Here’s an example: a pair of jeans contains about 1.5 pounds of cotton. So, when the price of the cotton included in jeans is about 50 cents per pound—like it was at the end of the first quarter of 2020—the total cotton cost is about 75 cents per pair. Moreover, when cotton recently topped $1.20 per pound, that translated into cotton costs of $1.80 per pair of jeans.

But when a pair of jeans sells at, let’s say, $80 wholesale, a jump in cotton costs from 75 cents to $1.80 per jean still represents a tiny percentage of the price of wholesale jeans. Even so, you may say, “yeah, but my overall raw material costs, including yarn and fabrics, keep going up, killing my margins.” Of course that’s true. But it places the price issue where it should be: with spinners, weavers, and knitters—because each stage of the supply chain will try to add a little more to the prices they charge for their products. The result? A cumulative increase in the cost of materials for apparel companies.

It’s human nature to want to pay only for the perceived value of a product. Indeed, such perceptions may ignore economic realities—ignoring reality is undoubtedly a human trait. But sociology aside, perceptions often override fact when it comes to cotton.

It’s a little like comparing gasoline to an automobile. Yes, gasoline makes a car run, but the reason we use gasoline in the first place is to power our cars so we can travel places. Of course, we notice the gas price at the pump when filling up, but we fill up regardless as we have to get somewhere.
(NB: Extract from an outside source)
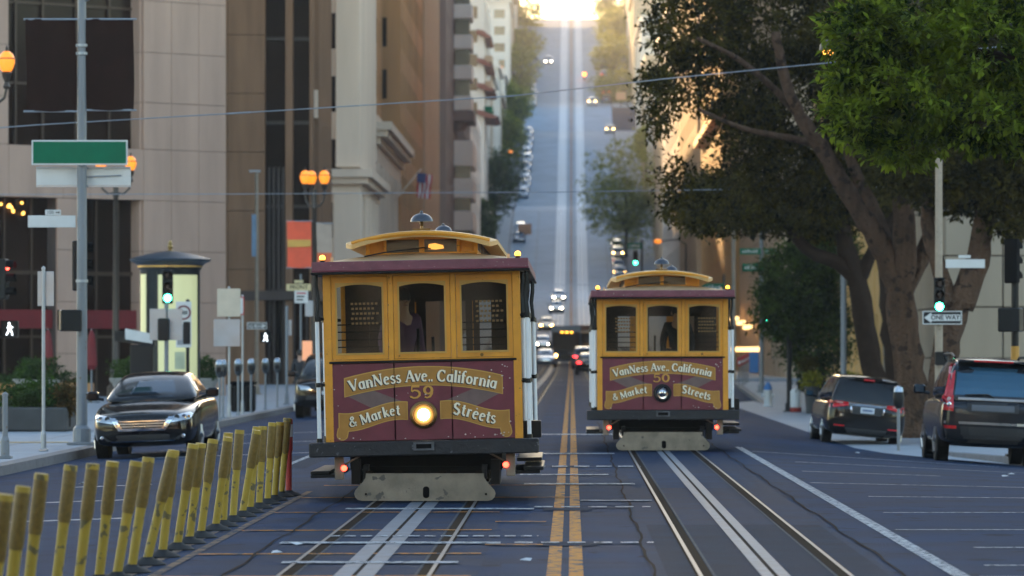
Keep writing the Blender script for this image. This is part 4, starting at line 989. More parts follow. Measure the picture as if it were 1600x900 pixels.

We may not like the gas price, but that’s irrelevant considering that we have to go somewhere for an appointment or work.

Let’s be real

So, do rising cotton prices really harm apparel companies? The short answer is not directly. The long answer is that higher raw material prices allow segments of the supply chain to simply raise their prices. However, those increases harm apparel companies by raising costs in tandem and squeezing margins if those increases can’t be passed on to consumers. In that case, there’s the rub.

However, supply chain price fluctuations move both ways—from the top and bottom. What about all the products that won’t make it through ports in time for the holiday selling season? Are we setting up for a possible fire sale come January? Maybe. And suppose the holiday selling season itself is only so-so. In that case, there will be even more merchandise to offload somewhere. It could be a mess.

And the humble cotton farmers may take it in the neck once again as demand for new products dries up as old inventory is worked off. Want lower cotton prices? They call it “demand destruction.”